_WRITTEN EXERCISE_
Find each line containing the string "joints" and return it.

_COLLECTED DATA_
- - -

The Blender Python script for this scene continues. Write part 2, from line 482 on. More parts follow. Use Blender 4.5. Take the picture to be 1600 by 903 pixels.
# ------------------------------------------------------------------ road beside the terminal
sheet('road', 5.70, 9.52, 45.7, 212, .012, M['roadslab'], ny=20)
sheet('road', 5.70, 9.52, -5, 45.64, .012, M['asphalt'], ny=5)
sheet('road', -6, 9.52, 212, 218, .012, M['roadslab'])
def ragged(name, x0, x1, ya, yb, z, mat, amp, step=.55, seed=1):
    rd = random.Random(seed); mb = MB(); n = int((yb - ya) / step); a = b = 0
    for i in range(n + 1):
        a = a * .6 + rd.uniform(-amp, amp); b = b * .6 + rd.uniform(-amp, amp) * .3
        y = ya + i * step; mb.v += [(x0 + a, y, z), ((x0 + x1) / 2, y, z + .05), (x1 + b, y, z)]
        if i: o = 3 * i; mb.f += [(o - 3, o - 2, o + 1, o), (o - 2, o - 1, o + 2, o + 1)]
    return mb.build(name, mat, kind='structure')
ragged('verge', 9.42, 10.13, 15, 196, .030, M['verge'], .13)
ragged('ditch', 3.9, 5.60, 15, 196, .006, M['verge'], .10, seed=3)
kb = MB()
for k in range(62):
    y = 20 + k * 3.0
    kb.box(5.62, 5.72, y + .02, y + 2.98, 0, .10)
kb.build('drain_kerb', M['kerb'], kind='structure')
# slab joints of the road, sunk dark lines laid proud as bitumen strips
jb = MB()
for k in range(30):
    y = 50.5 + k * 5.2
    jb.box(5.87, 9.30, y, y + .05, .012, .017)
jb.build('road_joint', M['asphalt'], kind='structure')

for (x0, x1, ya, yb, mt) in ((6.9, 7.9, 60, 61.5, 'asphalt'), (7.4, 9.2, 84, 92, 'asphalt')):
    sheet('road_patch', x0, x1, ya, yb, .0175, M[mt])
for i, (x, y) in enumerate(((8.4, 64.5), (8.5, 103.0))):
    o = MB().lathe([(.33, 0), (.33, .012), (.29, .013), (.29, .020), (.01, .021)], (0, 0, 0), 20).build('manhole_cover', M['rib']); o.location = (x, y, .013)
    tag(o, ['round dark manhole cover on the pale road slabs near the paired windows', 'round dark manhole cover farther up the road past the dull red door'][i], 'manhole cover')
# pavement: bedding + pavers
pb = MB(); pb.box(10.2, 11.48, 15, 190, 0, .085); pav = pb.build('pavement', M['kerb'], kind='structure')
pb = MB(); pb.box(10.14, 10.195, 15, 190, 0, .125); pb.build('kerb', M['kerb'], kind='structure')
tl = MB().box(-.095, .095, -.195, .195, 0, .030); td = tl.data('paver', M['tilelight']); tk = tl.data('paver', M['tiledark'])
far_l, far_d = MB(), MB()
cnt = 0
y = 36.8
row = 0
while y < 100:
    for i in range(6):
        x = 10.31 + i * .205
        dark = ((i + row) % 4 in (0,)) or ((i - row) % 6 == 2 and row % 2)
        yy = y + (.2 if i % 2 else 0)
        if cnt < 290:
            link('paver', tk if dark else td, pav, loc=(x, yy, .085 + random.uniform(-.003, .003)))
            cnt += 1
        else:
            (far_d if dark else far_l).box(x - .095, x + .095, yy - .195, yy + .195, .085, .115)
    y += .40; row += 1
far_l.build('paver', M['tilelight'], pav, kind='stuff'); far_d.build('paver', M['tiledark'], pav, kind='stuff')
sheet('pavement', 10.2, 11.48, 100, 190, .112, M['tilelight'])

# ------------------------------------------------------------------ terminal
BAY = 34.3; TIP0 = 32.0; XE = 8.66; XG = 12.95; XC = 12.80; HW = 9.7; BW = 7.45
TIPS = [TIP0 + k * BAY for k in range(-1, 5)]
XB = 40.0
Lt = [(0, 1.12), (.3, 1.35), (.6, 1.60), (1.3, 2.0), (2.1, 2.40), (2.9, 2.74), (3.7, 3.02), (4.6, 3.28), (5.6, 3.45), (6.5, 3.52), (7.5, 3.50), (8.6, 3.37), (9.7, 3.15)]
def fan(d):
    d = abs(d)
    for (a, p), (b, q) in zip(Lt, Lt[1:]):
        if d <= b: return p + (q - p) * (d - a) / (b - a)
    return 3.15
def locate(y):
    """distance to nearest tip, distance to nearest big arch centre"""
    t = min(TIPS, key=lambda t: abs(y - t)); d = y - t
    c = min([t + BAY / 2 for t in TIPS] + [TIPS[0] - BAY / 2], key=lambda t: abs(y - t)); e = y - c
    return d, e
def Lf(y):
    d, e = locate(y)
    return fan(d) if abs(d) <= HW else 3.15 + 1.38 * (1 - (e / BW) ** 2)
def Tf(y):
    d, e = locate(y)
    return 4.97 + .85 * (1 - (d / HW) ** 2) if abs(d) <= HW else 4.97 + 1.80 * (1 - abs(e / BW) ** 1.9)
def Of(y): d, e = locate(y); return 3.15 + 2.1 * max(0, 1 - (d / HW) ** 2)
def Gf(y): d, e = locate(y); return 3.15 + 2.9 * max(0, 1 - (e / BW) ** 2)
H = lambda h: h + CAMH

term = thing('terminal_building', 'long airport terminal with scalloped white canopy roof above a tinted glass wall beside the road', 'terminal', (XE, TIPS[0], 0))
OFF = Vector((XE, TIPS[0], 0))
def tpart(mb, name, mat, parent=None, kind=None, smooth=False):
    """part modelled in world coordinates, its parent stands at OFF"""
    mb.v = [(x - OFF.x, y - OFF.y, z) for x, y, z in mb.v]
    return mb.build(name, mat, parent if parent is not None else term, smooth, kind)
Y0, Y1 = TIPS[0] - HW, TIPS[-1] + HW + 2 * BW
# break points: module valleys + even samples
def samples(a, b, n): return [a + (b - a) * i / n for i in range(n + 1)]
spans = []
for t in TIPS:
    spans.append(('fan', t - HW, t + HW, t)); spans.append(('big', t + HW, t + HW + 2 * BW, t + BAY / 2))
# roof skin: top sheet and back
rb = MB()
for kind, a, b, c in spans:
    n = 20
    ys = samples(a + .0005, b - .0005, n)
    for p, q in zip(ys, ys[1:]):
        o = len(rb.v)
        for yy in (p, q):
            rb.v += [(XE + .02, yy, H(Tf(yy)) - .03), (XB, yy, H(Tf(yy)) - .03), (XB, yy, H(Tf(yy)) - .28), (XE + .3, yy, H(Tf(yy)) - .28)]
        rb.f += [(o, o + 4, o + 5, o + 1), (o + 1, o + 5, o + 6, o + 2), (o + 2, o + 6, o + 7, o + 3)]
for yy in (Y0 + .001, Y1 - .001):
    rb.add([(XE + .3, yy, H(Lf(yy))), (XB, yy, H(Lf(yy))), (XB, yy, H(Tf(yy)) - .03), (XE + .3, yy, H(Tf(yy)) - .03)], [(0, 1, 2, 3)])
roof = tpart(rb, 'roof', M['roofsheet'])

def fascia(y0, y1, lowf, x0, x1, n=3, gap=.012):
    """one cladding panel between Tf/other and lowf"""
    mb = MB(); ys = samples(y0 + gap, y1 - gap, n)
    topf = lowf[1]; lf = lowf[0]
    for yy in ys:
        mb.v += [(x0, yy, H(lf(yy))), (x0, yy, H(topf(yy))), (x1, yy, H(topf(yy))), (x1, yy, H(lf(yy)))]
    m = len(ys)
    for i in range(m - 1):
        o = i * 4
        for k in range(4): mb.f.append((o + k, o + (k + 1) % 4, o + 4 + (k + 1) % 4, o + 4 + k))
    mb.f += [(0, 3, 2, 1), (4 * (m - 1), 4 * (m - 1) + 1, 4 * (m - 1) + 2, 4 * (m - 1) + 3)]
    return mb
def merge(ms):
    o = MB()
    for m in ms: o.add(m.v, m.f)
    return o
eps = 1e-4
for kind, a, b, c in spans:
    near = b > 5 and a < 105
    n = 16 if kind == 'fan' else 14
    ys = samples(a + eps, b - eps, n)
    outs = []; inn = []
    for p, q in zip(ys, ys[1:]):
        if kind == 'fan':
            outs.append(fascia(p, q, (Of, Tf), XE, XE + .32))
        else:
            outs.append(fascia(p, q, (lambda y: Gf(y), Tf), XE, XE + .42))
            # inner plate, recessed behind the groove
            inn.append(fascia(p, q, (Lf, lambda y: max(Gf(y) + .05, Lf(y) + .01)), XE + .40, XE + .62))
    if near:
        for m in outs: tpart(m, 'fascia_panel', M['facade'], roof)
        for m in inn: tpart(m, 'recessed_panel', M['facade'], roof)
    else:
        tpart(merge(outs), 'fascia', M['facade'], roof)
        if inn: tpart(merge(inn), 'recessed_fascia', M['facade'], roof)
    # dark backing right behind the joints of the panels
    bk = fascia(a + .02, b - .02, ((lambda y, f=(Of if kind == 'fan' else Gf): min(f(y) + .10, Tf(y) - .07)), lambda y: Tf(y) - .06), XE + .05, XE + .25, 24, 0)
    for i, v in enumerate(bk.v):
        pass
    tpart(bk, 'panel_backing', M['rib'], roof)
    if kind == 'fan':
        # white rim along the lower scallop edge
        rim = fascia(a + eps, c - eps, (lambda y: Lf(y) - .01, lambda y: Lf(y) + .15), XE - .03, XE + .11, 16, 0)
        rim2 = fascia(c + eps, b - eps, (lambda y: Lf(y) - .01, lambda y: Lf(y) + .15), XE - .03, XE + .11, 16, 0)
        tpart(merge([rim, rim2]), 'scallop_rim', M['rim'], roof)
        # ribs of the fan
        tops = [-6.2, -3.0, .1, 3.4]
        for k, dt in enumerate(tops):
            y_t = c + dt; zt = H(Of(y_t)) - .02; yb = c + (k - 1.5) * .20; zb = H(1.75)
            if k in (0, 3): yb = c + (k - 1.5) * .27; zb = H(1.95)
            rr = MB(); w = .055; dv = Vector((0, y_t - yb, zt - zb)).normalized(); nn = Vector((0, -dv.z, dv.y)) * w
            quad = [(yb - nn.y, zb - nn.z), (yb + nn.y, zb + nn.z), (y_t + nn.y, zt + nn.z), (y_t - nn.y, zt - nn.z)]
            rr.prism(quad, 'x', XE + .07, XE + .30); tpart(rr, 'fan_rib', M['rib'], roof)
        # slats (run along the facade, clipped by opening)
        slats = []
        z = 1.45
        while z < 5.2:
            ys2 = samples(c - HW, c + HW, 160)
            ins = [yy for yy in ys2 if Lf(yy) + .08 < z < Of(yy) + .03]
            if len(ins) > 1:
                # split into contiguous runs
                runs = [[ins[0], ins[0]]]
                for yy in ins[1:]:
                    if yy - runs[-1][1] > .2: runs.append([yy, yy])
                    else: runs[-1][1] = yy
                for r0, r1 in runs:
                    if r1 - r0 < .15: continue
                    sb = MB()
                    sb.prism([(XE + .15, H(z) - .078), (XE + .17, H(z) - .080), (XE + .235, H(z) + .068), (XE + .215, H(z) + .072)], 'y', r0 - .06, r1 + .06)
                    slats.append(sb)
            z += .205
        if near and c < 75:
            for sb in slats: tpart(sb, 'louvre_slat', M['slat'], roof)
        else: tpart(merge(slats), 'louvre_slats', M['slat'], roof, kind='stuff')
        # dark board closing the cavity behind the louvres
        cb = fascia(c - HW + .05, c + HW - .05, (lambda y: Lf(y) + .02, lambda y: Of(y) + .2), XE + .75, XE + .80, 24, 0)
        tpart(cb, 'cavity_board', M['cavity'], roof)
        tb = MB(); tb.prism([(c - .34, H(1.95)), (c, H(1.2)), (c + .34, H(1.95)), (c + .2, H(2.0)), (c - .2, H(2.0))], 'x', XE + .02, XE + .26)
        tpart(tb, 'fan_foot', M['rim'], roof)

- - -

_EXERCISE OUTPUT_
# slab joints of the road, sunk dark lines laid proud as bitumen strips
    # dark backing right behind the joints of the panels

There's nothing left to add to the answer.